Hostage behaviour, well, what can I say... what you see is exactly what you get: a stupid slug. On the upside, the terrorists do not show any signs of being aware to hostages; this is why for example, if a Rainbow goes down while escorting, and the hostage becomes a prisoner again, the terrorist may continue walking past. All the fancy stuff about the tangos shooting the hostage, is a mixture of the games rudimentary AI, and things that map designer has programmed.


Since I don't believe in taking advantage of the map design, or exploiting things I shouldn't know in real life about the missions, I will not make a closer study of that kind of stuff, nor will I tell others much about it.
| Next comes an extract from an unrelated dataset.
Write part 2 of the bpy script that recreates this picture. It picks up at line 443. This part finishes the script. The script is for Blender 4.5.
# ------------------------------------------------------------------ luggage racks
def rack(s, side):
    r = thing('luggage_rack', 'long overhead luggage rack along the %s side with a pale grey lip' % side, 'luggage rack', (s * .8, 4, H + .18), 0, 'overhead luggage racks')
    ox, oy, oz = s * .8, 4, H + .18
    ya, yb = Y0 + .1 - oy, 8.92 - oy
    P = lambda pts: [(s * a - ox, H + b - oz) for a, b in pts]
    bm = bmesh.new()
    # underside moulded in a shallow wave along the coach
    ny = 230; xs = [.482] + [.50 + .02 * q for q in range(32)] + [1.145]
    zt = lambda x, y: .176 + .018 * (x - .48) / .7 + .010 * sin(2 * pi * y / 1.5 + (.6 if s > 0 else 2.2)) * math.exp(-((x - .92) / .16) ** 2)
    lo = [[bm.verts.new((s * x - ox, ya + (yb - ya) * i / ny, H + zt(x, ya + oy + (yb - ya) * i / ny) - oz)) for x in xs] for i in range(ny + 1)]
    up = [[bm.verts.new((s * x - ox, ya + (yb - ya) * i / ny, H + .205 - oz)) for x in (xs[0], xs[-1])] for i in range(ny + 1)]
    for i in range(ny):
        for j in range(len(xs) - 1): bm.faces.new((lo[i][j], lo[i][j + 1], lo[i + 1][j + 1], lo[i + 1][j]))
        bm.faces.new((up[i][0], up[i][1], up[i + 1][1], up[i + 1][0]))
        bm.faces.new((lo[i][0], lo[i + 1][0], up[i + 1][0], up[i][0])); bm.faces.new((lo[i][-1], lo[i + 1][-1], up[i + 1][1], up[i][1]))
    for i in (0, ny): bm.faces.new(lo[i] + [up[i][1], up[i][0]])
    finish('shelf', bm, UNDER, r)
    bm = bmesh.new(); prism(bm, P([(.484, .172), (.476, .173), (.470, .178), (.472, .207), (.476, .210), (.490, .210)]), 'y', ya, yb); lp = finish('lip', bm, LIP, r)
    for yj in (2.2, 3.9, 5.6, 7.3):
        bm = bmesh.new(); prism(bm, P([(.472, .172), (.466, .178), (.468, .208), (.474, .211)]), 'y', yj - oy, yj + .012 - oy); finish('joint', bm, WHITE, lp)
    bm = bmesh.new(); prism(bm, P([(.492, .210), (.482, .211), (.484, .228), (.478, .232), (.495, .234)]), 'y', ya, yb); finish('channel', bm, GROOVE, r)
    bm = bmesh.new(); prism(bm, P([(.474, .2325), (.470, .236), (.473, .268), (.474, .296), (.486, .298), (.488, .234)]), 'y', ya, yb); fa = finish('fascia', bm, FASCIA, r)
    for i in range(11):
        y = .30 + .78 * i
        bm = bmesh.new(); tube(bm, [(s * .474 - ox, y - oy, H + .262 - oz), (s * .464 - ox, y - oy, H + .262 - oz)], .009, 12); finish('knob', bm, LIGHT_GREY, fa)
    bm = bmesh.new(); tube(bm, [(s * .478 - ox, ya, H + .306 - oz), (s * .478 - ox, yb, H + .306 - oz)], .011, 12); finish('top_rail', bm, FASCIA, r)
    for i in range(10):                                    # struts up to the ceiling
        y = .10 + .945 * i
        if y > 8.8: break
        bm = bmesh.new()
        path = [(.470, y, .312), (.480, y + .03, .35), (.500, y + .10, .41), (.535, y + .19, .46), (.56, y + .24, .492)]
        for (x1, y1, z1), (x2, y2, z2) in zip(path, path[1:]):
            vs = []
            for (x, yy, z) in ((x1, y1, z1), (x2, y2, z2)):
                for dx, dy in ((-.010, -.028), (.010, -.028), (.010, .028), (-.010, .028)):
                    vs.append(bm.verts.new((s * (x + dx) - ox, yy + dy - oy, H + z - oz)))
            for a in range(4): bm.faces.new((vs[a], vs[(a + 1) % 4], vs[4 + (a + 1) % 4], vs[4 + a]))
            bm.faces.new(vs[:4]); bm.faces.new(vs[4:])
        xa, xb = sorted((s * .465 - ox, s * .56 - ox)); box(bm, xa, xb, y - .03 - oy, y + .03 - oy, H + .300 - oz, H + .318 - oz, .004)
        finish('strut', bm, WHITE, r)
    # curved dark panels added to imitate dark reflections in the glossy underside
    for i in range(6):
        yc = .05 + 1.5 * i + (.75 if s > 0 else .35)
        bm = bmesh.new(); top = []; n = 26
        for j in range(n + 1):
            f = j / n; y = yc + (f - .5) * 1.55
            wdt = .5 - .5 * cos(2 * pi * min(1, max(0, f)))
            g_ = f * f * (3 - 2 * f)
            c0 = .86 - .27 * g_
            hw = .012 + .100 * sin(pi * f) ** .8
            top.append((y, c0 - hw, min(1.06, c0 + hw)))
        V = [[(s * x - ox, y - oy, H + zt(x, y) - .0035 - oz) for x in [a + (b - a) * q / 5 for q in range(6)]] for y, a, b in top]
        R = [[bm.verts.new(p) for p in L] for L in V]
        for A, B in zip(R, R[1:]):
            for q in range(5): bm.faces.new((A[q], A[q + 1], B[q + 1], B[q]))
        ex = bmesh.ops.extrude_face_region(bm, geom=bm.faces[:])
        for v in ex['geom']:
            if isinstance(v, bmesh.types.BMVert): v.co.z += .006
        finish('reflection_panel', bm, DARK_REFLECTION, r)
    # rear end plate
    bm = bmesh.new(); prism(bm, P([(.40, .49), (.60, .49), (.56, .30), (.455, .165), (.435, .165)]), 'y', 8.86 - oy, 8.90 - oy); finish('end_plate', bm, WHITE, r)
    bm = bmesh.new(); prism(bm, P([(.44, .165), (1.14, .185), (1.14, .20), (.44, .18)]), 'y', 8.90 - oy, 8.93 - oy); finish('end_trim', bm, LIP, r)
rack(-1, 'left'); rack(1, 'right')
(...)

If you want to figure out how to take even that (ugly) edge over the game, you can go learn how RvS works for yourself. Beat it punk.


I just study the mechanics and psychology of the games AI, you know, the whole know your enemy thing. In actual ops with SAS, I tend to employ more knowledge of human psychological behaviour then how the game was designed. That is both by intention


A Random Bullet Test
A tango surrendered and I fired a shot into his head, the round should have impacted his hand (placed on his head). There was a blood puff and a bullet hole in the wall directly behind his head, however the tango survived. Weapon used was an M16A2 at approximately 350-450 unreal units.

This suggests that terrorists have no brains, since the angle means the bullet must have penetrated his skull, and his hand (I pray) being all that slowed the high velocity FMJ round down enough to prevent a kill. Suggesting that any hit box modifiers applied, were for a 'hand' (arm) shot rather then a head shot.


N.B. other tests I have done over the years suggest this kind of problem and the ballistics model used, is why sniper rifles may incur a two-shot requirement on tango kills, and the exaggerated effects of JHP/FMJ selection on SWAT 4.



Anyone still awake and scratching their heads?




All this is based on roughly 6+ years of playing the game, much more then trivial knowledge of such matters, and being a very, highly observant individual.